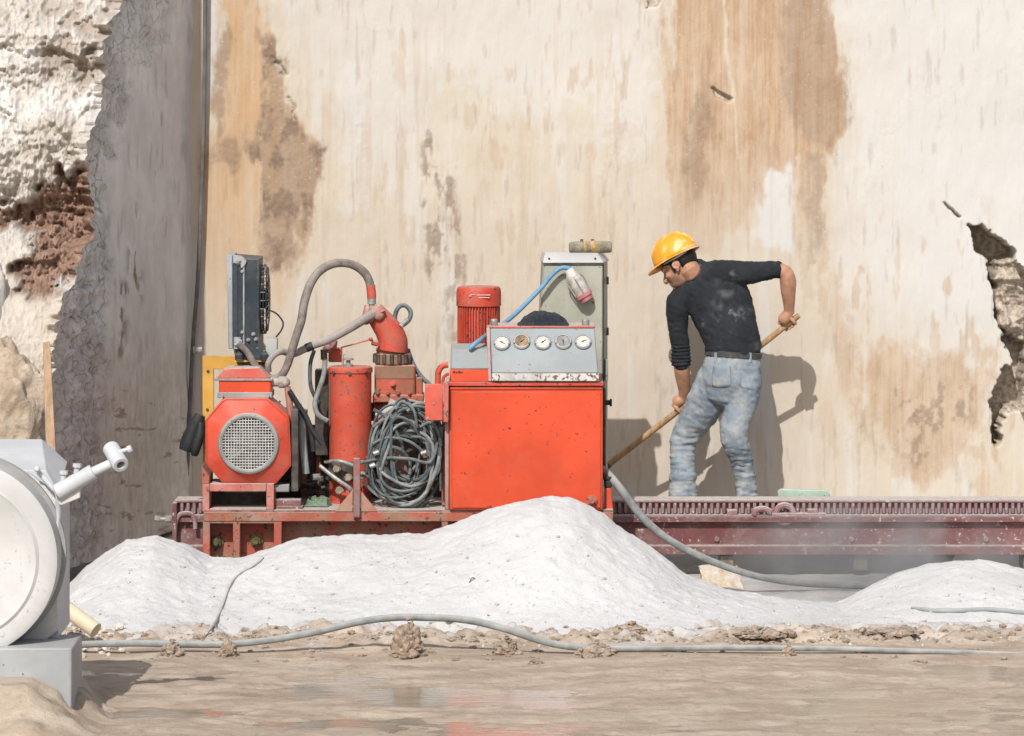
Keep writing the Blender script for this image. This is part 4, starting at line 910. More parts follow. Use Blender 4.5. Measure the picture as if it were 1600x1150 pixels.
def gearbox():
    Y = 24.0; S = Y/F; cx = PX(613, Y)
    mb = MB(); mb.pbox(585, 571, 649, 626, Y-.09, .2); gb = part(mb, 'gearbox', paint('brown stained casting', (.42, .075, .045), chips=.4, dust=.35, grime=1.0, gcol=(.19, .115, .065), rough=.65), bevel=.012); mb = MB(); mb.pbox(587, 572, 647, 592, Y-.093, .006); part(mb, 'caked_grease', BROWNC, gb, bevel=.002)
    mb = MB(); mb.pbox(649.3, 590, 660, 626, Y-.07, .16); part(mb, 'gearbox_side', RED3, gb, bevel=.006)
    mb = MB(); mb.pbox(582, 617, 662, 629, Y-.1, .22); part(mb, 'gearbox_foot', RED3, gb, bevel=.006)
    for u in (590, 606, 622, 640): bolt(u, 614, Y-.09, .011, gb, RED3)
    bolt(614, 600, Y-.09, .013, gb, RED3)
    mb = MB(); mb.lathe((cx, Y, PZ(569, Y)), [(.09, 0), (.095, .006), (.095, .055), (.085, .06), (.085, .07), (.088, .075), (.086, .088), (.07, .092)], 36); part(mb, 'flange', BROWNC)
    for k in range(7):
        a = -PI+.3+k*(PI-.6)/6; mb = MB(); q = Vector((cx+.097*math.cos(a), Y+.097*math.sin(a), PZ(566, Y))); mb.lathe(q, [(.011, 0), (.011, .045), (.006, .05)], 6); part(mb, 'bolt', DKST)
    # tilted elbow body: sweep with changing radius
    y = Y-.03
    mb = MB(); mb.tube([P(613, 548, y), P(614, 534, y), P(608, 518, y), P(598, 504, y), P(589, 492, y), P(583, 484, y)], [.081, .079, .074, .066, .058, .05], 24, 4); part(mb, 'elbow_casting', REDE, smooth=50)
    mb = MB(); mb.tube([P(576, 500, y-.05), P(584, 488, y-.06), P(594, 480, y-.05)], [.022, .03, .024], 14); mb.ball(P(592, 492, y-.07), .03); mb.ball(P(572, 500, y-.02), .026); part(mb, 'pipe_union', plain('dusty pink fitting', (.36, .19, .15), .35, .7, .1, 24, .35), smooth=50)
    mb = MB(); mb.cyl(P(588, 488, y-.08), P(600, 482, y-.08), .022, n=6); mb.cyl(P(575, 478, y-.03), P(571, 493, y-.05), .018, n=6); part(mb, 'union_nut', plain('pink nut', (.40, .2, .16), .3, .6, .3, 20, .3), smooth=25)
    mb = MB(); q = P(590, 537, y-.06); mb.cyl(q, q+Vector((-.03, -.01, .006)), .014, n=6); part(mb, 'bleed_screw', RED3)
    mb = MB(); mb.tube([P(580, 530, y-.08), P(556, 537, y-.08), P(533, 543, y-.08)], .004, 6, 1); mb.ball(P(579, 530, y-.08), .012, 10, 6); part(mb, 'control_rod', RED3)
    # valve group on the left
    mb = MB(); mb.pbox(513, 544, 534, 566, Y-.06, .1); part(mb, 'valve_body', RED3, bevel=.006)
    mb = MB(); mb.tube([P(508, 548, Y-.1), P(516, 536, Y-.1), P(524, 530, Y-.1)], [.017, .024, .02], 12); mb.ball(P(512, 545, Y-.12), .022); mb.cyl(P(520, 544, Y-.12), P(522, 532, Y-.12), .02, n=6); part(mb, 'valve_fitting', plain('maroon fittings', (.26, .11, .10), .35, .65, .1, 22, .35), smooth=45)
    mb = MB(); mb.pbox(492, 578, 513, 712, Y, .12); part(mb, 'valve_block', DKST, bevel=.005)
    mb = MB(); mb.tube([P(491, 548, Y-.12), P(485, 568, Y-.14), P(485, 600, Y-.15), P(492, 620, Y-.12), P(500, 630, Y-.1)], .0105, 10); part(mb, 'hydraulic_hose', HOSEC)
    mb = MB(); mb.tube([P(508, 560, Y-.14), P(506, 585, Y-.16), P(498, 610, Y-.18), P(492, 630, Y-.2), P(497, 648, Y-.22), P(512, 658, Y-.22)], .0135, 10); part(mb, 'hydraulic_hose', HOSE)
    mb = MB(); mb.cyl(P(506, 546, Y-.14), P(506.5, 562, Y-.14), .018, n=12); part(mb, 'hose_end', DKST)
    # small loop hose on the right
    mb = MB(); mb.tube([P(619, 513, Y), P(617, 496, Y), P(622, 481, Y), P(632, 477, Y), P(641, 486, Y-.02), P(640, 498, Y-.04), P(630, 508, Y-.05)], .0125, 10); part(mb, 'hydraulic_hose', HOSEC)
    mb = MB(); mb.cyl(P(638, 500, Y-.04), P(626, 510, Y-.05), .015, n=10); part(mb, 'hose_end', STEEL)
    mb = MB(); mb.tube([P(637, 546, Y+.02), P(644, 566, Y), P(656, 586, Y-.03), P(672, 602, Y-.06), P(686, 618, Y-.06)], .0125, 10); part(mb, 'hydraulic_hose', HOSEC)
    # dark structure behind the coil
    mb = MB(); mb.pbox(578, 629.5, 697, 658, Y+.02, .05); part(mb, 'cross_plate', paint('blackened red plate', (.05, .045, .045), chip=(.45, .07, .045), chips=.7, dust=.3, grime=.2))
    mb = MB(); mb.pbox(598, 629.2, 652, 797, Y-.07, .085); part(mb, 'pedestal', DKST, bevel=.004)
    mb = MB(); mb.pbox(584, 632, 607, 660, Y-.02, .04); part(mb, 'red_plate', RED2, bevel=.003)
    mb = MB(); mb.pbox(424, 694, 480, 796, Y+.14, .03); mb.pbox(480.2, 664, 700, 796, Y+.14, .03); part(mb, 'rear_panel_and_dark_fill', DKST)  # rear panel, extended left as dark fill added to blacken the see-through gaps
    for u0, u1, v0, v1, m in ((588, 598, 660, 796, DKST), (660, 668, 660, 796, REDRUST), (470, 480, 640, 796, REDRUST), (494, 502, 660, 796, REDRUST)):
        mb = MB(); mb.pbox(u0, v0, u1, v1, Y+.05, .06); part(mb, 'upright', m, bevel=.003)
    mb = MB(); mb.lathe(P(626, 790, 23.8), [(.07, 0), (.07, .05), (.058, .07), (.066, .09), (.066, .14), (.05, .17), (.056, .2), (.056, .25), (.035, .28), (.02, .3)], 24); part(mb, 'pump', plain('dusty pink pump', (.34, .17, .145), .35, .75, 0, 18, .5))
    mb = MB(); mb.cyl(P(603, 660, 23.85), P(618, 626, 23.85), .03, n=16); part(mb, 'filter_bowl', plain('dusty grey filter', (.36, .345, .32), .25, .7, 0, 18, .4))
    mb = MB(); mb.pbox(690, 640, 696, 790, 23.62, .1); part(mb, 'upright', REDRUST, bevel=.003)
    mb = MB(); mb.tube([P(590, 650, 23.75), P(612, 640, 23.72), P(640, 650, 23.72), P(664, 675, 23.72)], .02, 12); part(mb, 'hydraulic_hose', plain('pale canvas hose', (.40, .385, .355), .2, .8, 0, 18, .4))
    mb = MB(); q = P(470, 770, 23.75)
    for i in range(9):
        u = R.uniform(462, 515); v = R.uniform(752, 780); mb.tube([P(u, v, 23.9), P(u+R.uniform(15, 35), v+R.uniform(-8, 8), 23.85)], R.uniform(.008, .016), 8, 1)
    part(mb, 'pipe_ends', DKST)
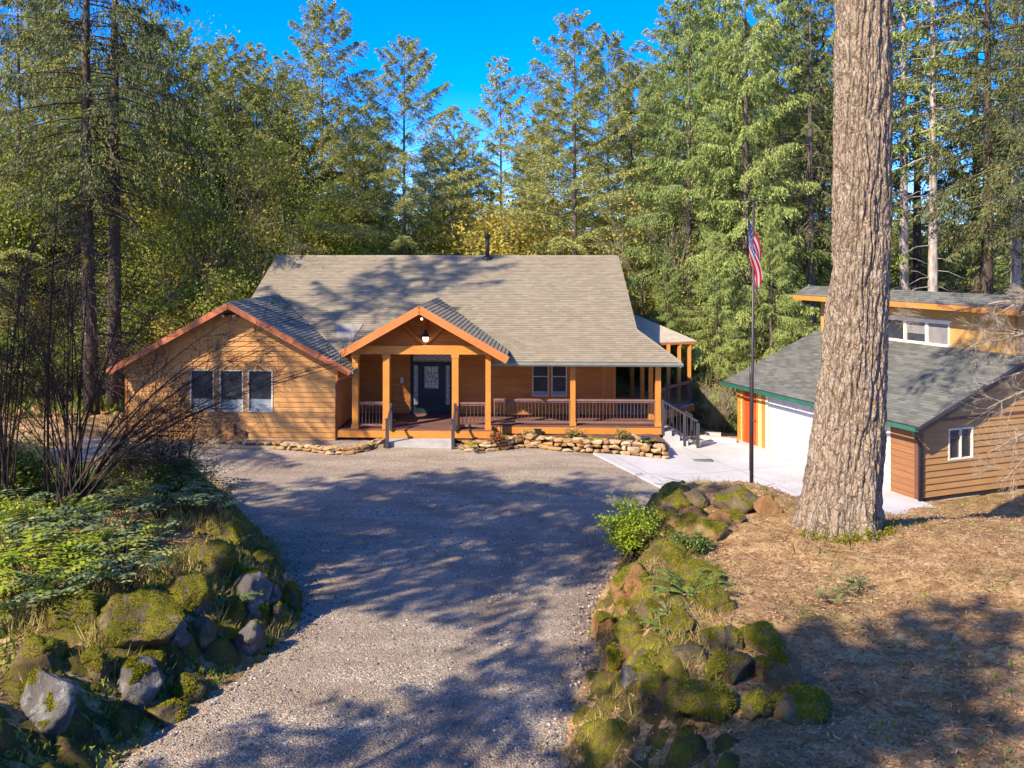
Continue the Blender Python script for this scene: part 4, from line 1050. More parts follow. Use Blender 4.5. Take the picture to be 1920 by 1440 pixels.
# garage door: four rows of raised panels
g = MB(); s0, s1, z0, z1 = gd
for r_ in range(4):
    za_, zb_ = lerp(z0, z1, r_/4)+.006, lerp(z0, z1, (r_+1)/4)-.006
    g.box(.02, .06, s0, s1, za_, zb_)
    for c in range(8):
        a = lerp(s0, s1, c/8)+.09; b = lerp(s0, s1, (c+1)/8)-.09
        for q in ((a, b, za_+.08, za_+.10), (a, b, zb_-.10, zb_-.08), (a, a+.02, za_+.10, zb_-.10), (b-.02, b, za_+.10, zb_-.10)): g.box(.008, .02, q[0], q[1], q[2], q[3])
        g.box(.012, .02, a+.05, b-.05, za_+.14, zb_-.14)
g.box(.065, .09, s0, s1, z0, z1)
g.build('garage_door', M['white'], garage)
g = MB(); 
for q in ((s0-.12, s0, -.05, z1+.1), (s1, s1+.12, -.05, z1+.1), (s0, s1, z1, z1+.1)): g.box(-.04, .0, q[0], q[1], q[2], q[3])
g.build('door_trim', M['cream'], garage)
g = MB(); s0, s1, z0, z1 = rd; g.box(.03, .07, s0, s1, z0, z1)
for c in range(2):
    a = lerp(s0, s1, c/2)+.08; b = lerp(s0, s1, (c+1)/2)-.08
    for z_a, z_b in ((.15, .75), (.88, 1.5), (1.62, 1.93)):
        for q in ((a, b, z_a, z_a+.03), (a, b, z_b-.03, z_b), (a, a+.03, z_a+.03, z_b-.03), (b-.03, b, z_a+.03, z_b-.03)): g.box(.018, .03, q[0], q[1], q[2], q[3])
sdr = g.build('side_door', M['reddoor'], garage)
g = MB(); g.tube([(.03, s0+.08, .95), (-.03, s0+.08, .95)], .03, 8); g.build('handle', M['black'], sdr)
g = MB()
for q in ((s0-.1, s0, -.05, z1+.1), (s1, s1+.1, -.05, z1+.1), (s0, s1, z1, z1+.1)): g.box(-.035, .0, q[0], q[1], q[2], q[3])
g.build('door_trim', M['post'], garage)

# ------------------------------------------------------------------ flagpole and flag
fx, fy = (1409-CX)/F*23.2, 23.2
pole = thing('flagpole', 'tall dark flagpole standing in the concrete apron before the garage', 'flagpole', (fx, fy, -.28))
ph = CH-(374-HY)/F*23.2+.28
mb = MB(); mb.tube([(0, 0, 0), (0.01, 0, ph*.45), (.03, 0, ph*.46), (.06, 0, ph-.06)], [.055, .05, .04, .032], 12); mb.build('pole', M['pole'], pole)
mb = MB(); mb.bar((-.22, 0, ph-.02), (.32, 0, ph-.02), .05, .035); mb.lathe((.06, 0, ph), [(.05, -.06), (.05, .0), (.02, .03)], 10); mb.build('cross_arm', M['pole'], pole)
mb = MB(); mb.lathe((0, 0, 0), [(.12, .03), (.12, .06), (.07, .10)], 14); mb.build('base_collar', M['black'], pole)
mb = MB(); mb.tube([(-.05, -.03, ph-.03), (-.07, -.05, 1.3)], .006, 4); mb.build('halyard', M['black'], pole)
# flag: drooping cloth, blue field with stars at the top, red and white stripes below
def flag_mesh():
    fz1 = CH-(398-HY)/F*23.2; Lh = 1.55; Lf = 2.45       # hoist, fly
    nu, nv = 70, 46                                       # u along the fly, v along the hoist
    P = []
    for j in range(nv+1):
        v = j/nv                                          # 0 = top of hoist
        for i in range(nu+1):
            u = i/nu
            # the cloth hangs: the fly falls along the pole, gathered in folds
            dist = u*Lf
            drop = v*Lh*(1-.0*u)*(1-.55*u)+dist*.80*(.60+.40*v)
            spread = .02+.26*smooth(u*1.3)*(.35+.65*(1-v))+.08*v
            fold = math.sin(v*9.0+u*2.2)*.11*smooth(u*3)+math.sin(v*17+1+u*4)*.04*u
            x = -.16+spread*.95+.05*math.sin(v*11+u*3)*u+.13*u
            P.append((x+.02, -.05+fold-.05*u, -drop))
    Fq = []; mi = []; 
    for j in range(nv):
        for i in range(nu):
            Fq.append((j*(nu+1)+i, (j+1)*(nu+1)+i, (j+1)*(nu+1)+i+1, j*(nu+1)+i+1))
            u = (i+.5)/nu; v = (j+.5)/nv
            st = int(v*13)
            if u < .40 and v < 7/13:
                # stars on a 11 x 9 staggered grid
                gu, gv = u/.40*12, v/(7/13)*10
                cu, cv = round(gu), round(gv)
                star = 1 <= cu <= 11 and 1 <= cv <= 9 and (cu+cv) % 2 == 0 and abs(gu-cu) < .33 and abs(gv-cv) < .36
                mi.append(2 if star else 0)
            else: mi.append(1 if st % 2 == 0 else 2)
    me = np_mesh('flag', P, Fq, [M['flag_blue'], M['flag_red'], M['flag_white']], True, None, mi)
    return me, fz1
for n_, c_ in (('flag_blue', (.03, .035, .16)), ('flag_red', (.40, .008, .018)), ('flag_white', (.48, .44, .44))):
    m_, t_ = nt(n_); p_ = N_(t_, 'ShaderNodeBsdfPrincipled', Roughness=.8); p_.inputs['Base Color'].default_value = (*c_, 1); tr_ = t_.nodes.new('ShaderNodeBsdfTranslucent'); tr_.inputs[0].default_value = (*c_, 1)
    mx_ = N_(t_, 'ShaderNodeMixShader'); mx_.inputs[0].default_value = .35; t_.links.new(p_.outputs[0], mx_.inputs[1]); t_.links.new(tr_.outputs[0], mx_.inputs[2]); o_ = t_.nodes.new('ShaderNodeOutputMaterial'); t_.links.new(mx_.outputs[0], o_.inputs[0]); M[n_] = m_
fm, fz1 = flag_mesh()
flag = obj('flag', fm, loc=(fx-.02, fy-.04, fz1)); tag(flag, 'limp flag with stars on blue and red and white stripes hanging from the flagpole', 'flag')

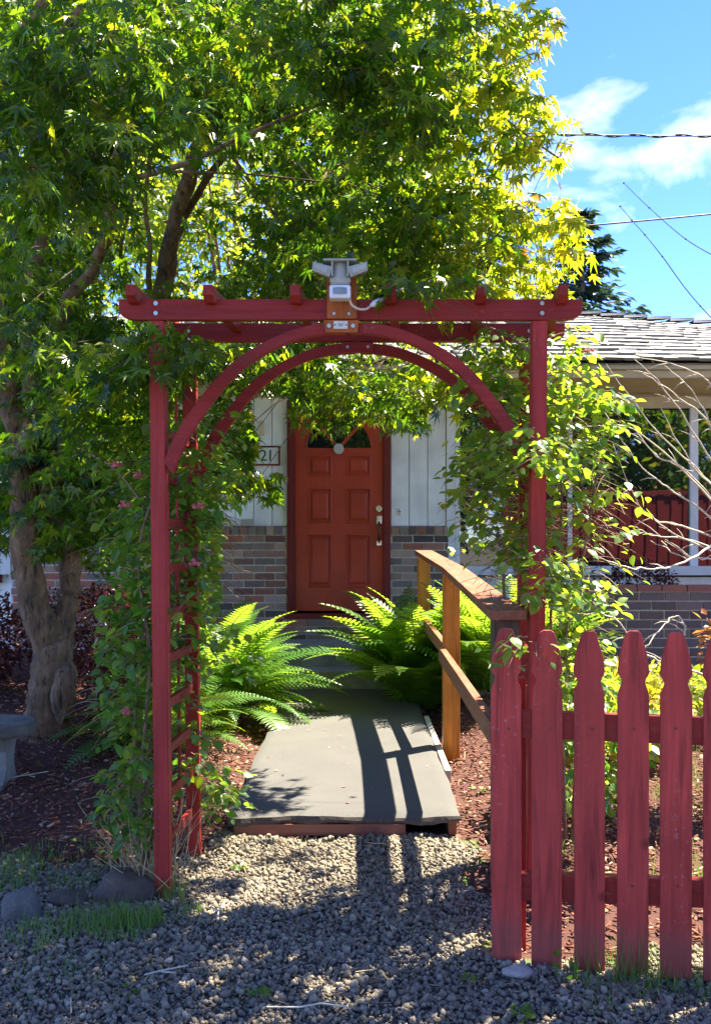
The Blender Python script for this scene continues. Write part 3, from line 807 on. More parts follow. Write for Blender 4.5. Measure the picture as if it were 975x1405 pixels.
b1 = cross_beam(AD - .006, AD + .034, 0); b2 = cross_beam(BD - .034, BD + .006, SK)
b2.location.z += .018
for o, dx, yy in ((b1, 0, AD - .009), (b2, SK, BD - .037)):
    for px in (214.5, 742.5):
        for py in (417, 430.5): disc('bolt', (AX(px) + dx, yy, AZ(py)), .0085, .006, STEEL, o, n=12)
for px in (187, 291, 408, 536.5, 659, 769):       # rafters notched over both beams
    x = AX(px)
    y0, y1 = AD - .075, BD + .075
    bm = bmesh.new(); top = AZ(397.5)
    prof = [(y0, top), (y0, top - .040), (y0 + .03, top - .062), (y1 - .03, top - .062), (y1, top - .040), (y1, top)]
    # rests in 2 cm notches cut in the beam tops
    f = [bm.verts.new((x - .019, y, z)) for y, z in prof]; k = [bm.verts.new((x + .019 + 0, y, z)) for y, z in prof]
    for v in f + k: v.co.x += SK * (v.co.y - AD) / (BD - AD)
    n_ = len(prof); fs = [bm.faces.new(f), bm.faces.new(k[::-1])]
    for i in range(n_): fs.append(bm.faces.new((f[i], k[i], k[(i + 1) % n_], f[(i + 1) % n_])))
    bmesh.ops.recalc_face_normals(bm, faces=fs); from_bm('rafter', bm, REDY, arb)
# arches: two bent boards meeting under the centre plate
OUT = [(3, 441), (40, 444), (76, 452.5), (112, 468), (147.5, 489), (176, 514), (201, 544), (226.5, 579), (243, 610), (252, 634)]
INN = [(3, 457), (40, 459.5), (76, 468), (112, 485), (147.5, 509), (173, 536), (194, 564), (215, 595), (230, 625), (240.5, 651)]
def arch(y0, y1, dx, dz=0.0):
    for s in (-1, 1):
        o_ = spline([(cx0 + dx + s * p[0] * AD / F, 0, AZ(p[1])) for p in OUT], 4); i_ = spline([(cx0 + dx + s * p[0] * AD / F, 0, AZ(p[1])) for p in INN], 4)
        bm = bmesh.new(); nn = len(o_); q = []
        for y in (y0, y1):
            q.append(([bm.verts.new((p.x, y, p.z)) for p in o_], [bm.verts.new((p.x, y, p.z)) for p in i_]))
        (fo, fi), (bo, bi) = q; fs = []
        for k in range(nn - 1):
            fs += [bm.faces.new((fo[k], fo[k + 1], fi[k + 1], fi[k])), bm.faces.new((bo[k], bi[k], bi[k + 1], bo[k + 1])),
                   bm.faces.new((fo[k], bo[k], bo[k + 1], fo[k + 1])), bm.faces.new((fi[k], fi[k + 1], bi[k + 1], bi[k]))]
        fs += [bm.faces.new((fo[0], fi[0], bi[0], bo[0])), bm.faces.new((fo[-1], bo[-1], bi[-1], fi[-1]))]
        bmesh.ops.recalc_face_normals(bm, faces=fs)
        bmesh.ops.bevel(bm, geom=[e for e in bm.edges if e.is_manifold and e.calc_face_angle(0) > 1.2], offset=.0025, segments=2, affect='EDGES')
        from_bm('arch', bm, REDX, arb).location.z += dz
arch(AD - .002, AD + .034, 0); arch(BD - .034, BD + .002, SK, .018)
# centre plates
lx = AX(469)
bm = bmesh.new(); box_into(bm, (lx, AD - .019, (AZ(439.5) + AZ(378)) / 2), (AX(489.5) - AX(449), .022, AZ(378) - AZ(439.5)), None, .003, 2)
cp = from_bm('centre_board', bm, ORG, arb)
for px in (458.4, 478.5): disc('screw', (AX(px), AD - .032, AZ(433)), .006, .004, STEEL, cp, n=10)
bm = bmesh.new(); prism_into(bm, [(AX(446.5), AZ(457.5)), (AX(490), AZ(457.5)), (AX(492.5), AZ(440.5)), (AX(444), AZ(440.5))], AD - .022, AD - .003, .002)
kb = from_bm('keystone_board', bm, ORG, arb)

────

§ WHAT IS EXPECTED
Taking the material above, extract exactly and only the lines from the line with "Continue the Blender" to the line with "g.build('door_trim', M['post'], garage)", inclusive of both.

§ ANSWER TO THIS TASK
Continue the Blender Python script for this scene: part 4, from line 1050. More parts follow. Use Blender 4.5. Take the picture to be 1920 by 1440 pixels.
# garage door: four rows of raised panels
g = MB(); s0, s1, z0, z1 = gd
for r_ in range(4):
    za_, zb_ = lerp(z0, z1, r_/4)+.006, lerp(z0, z1, (r_+1)/4)-.006
    g.box(.02, .06, s0, s1, za_, zb_)
    for c in range(8):
        a = lerp(s0, s1, c/8)+.09; b = lerp(s0, s1, (c+1)/8)-.09
        for q in ((a, b, za_+.08, za_+.10), (a, b, zb_-.10, zb_-.08), (a, a+.02, za_+.10, zb_-.10), (b-.02, b, za_+.10, zb_-.10)): g.box(.008, .02, q[0], q[1], q[2], q[3])
        g.box(.012, .02, a+.05, b-.05, za_+.14, zb_-.14)
g.box(.065, .09, s0, s1, z0, z1)
g.build('garage_door', M['white'], garage)
g = MB(); 
for q in ((s0-.12, s0, -.05, z1+.1), (s1, s1+.12, -.05, z1+.1), (s0, s1, z1, z1+.1)): g.box(-.04, .0, q[0], q[1], q[2], q[3])
g.build('door_trim', M['cream'], garage)
g = MB(); s0, s1, z0, z1 = rd; g.box(.03, .07, s0, s1, z0, z1)
for c in range(2):
    a = lerp(s0, s1, c/2)+.08; b = lerp(s0, s1, (c+1)/2)-.08
    for z_a, z_b in ((.15, .75), (.88, 1.5), (1.62, 1.93)):
        for q in ((a, b, z_a, z_a+.03), (a, b, z_b-.03, z_b), (a, a+.03, z_a+.03, z_b-.03), (b-.03, b, z_a+.03, z_b-.03)): g.box(.018, .03, q[0], q[1], q[2], q[3])
sdr = g.build('side_door', M['reddoor'], garage)
g = MB(); g.tube([(.03, s0+.08, .95), (-.03, s0+.08, .95)], .03, 8); g.build('handle', M['black'], sdr)
g = MB()
for q in ((s0-.1, s0, -.05, z1+.1), (s1, s1+.1, -.05, z1+.1), (s0, s1, z1, z1+.1)): g.box(-.035, .0, q[0], q[1], q[2], q[3])
g.build('door_trim', M['post'], garage)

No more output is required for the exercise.